W miniony weekend TOPR miał ręce pełne pracy. Ze względu na złe warunki panujące w Tatrach ratownicy musieli kilkukrotnie interweniować. Wszystkie szlaki są oblodzone, jedynie z wierzchu pokrywa je cienka warstwa świeżego śniegu. Ratownicy apelują do turystów, by używali niezbędnego zimowego sprzętu – obowiązkowe są podkładki antypoślizgowe lub tzw. raczki.
Niesprzyjające warunki nie przeszkodziły jednak grupie turystów, by podjąć wyzwanie wspięcia się na przełęcz pod Kopą Kondracką w Tatrach w… adidasach. Nie mieli ani właściwie przystosowanego obuwia, ani odpowiedniego sprzętu. Na zdjęciach zamieszczonych na Facebooku widać, że wspinaczka w zwykłym obuwiu sportowym sprawiła grupie niemały problem. Turyści ślizgali się po mocno oblodzonym zboczu.
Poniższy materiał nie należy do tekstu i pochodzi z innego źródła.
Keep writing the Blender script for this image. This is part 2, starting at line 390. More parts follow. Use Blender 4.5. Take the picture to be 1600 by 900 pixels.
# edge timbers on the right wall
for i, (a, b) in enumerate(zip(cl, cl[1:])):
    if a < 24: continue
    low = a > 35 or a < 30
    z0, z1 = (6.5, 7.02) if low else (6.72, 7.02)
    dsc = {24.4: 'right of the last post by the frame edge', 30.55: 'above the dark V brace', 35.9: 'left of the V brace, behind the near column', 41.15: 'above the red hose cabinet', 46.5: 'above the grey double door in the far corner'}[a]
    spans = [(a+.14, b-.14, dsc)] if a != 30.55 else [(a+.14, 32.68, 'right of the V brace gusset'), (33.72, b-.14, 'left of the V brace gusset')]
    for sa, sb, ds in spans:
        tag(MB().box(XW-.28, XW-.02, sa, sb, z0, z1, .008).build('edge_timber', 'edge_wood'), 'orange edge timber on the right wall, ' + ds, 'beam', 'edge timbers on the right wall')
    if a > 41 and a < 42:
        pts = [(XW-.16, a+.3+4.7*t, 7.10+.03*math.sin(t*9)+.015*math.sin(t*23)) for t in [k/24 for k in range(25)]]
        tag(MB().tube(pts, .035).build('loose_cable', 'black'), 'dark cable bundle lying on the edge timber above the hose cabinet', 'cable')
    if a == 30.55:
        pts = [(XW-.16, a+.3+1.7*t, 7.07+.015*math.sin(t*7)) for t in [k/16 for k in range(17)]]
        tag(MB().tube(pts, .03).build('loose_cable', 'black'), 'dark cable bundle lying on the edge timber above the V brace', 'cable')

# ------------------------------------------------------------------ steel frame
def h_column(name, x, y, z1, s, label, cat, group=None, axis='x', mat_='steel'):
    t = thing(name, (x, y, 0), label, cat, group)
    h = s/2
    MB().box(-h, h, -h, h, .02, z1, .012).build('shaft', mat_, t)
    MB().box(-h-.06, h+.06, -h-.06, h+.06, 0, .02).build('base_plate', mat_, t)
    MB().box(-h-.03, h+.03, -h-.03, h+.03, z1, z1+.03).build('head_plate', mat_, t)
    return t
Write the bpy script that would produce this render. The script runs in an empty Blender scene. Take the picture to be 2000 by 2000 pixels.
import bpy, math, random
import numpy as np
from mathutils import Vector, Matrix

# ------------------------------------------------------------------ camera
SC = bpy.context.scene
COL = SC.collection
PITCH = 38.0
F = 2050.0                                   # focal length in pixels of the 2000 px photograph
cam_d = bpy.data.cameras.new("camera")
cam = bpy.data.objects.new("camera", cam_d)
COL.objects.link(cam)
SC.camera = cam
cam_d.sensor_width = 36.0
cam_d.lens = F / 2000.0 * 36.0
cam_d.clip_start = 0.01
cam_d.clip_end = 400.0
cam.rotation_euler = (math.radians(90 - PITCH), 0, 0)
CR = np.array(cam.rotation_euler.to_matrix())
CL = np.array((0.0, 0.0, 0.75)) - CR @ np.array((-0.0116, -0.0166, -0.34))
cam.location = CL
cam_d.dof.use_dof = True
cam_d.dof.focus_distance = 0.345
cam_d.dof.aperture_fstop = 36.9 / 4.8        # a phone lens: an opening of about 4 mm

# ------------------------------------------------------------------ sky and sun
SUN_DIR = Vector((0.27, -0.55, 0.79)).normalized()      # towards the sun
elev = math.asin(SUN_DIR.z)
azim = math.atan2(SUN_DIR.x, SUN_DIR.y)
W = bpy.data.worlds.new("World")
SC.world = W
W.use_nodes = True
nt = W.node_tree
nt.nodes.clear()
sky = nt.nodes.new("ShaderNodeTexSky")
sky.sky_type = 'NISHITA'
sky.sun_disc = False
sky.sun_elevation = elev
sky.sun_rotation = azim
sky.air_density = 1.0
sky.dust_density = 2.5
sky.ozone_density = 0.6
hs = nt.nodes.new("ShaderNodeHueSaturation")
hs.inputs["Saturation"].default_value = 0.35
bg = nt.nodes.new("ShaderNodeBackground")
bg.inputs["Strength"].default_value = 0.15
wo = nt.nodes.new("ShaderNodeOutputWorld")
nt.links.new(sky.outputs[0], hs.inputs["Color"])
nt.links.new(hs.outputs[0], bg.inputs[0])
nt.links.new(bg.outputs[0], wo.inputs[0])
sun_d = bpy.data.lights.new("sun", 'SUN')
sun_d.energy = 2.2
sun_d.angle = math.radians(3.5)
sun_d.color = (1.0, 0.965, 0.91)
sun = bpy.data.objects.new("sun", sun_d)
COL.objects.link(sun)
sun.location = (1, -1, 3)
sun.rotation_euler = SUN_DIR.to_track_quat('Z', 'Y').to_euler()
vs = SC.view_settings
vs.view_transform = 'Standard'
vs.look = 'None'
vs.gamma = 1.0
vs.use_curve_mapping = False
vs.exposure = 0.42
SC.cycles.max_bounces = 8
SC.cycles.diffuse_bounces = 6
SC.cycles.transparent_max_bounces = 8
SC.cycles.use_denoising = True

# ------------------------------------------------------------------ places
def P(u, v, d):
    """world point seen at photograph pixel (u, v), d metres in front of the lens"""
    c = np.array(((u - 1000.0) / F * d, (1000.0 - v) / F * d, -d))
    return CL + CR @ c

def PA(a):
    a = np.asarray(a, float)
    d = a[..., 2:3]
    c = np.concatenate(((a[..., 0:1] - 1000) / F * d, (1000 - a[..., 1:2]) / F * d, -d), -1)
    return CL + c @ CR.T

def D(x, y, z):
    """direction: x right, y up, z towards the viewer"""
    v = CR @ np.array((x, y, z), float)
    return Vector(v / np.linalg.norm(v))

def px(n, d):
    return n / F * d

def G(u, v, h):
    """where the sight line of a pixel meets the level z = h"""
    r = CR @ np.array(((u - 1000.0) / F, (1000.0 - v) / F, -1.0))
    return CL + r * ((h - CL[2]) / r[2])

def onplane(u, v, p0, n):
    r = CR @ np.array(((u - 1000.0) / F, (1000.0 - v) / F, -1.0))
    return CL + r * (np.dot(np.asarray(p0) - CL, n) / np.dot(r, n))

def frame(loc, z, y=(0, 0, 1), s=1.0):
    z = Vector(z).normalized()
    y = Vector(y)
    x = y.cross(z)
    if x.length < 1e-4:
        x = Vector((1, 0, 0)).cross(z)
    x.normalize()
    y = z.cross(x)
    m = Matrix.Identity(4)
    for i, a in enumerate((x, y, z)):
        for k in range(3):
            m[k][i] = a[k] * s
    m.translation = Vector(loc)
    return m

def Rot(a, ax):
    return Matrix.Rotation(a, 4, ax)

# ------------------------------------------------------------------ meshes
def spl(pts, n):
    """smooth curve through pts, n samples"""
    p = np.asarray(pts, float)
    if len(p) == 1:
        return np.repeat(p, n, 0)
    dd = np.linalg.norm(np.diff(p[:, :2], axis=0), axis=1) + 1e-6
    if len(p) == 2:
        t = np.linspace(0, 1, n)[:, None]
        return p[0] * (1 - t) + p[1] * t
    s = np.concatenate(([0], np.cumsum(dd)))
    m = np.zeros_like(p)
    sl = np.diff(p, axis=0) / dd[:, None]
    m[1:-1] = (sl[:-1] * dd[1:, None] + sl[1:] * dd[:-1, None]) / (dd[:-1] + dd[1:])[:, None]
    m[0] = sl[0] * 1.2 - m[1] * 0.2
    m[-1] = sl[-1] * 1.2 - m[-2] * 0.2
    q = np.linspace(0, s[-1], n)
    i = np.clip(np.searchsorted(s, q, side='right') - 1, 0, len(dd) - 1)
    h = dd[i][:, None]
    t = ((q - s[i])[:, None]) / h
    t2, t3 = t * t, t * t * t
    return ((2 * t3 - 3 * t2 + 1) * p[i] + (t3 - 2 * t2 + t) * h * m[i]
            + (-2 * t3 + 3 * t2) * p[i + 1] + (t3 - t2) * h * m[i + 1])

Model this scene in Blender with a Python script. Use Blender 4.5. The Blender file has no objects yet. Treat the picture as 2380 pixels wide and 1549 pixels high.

Cała sytuacja miała jednak szczęśliwy finał i nie było konieczności interwencji ratowników TOPR-u. Część internautów, jak i autor fotografii zamieszczonych na Facebooku, spekuluje, że turyści mogli być sportowcami, a wspinaczka w takim, a nie innym obuwiu to dla nich forma treningu. Inni zaś ganią nieodpowiedzialnych śmiałków, nazywając ich „kozicami w adidasach” czy „sebixami”. „Sebixa nic nie zatrzyma” – żartuje jeden z internautów.